Return only the lines between the line holding "mb = MB(); mb.box((U0, .34, 3.29), (32, 2.95, 3.42));" and the line holding "mb.build('conduit', M['pipe'], b2)", the two boundary lines included, exactly as they appear.

*** Data segment ***

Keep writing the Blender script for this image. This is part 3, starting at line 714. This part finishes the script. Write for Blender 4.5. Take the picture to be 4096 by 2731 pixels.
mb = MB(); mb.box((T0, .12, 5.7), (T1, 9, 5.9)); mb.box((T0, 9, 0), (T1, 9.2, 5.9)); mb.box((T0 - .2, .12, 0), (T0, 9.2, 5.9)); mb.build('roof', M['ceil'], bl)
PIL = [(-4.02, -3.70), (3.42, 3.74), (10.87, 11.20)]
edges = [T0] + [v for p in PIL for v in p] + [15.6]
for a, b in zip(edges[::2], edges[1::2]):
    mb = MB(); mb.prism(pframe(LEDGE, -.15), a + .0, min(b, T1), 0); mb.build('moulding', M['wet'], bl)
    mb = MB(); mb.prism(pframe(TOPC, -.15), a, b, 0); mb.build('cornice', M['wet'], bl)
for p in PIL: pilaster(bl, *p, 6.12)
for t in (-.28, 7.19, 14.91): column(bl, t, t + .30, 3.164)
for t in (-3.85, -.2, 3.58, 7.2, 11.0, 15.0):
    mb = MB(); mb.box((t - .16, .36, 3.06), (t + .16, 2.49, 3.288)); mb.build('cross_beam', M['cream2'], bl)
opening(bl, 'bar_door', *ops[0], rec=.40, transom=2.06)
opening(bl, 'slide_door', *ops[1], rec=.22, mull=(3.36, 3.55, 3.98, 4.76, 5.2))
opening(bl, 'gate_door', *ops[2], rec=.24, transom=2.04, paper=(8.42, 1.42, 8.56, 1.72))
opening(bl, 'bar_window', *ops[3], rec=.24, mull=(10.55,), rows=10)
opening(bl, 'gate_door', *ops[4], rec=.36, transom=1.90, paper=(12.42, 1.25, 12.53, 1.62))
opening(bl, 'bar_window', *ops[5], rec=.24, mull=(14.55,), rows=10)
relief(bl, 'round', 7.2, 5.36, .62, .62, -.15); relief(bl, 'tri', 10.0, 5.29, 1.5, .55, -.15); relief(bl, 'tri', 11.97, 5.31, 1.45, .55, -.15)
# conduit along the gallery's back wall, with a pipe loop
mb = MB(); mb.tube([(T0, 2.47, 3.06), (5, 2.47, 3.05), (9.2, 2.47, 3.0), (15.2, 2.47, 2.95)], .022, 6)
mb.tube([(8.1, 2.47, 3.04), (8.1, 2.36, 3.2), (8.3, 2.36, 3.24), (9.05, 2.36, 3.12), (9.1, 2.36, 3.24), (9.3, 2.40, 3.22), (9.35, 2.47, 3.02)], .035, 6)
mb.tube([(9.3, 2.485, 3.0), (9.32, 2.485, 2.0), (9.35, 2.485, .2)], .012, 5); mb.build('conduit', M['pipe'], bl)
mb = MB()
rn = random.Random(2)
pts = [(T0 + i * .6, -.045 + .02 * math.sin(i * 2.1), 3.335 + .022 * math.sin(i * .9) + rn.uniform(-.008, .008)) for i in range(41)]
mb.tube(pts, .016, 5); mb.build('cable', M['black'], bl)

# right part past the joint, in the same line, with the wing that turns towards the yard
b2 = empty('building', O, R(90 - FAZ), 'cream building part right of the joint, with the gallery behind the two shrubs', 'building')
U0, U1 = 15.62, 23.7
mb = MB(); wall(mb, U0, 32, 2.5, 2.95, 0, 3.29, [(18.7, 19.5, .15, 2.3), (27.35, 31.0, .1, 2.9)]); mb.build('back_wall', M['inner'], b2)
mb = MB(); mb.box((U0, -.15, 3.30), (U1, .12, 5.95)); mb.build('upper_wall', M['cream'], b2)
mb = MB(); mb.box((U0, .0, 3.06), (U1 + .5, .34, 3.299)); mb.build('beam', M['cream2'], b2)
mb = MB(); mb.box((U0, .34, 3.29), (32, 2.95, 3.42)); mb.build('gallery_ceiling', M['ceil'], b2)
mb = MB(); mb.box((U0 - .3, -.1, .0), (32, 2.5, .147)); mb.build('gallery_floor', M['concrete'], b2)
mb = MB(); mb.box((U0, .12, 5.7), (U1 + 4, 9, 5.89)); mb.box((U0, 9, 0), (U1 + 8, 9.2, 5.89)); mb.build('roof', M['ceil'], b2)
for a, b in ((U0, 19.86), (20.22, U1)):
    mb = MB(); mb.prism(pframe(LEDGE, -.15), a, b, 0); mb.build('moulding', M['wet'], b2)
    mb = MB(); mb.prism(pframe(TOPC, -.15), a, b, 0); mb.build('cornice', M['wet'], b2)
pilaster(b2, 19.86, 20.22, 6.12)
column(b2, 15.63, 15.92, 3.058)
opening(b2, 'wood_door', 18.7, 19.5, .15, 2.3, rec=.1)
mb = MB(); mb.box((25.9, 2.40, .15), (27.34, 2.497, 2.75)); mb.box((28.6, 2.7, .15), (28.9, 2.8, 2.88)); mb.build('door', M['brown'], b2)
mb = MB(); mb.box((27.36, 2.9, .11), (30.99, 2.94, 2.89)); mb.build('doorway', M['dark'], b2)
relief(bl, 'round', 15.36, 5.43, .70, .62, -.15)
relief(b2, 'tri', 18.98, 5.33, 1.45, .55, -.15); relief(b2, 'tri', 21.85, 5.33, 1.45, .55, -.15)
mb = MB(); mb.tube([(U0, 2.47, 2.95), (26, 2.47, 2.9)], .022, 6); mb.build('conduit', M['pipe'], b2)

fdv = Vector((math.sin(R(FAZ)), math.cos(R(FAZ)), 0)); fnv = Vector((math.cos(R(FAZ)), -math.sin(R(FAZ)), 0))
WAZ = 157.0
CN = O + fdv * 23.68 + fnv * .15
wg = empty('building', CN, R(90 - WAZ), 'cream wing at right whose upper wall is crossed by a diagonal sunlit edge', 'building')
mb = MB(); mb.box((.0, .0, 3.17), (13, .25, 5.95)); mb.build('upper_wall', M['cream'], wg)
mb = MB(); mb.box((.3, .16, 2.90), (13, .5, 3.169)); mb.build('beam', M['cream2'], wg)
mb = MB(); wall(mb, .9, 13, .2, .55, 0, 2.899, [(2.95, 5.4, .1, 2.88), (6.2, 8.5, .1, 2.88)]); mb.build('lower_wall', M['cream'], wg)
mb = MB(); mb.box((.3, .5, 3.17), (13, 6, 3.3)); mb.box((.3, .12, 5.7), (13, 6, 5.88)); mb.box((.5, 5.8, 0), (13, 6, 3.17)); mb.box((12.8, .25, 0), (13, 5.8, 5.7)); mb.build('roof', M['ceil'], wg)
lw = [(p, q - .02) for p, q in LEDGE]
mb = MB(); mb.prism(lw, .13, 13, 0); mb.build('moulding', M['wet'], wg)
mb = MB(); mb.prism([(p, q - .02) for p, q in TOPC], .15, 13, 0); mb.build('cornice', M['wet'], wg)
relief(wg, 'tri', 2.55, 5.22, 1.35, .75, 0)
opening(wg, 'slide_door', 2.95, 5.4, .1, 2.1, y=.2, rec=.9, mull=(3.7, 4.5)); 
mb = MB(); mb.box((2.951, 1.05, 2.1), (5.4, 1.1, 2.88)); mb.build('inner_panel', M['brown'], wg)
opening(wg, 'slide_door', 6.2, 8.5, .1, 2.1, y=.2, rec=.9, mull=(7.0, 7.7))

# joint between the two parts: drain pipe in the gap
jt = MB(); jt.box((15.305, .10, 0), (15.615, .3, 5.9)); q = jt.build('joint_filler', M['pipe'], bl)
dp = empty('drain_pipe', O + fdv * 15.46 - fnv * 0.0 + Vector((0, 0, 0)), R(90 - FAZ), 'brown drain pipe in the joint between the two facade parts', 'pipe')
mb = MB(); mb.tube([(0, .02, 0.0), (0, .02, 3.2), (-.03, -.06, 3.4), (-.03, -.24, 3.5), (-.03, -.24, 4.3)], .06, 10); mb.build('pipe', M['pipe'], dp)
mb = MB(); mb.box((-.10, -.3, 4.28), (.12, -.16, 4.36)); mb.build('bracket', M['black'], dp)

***

Answer to the problem:
mb = MB(); mb.box((U0, .34, 3.29), (32, 2.95, 3.42)); mb.build('gallery_ceiling', M['ceil'], b2)
mb = MB(); mb.box((U0 - .3, -.1, .0), (32, 2.5, .147)); mb.build('gallery_floor', M['concrete'], b2)
mb = MB(); mb.box((U0, .12, 5.7), (U1 + 4, 9, 5.89)); mb.box((U0, 9, 0), (U1 + 8, 9.2, 5.89)); mb.build('roof', M['ceil'], b2)
for a, b in ((U0, 19.86), (20.22, U1)):
    mb = MB(); mb.prism(pframe(LEDGE, -.15), a, b, 0); mb.build('moulding', M['wet'], b2)
    mb = MB(); mb.prism(pframe(TOPC, -.15), a, b, 0); mb.build('cornice', M['wet'], b2)
pilaster(b2, 19.86, 20.22, 6.12)
column(b2, 15.63, 15.92, 3.058)
opening(b2, 'wood_door', 18.7, 19.5, .15, 2.3, rec=.1)
mb = MB(); mb.box((25.9, 2.40, .15), (27.34, 2.497, 2.75)); mb.box((28.6, 2.7, .15), (28.9, 2.8, 2.88)); mb.build('door', M['brown'], b2)
mb = MB(); mb.box((27.36, 2.9, .11), (30.99, 2.94, 2.89)); mb.build('doorway', M['dark'], b2)
relief(bl, 'round', 15.36, 5.43, .70, .62, -.15)
relief(b2, 'tri', 18.98, 5.33, 1.45, .55, -.15); relief(b2, 'tri', 21.85, 5.33, 1.45, .55, -.15)
mb = MB(); mb.tube([(U0, 2.47, 2.95), (26, 2.47, 2.9)], .022, 6); mb.build('conduit', M['pipe'], b2)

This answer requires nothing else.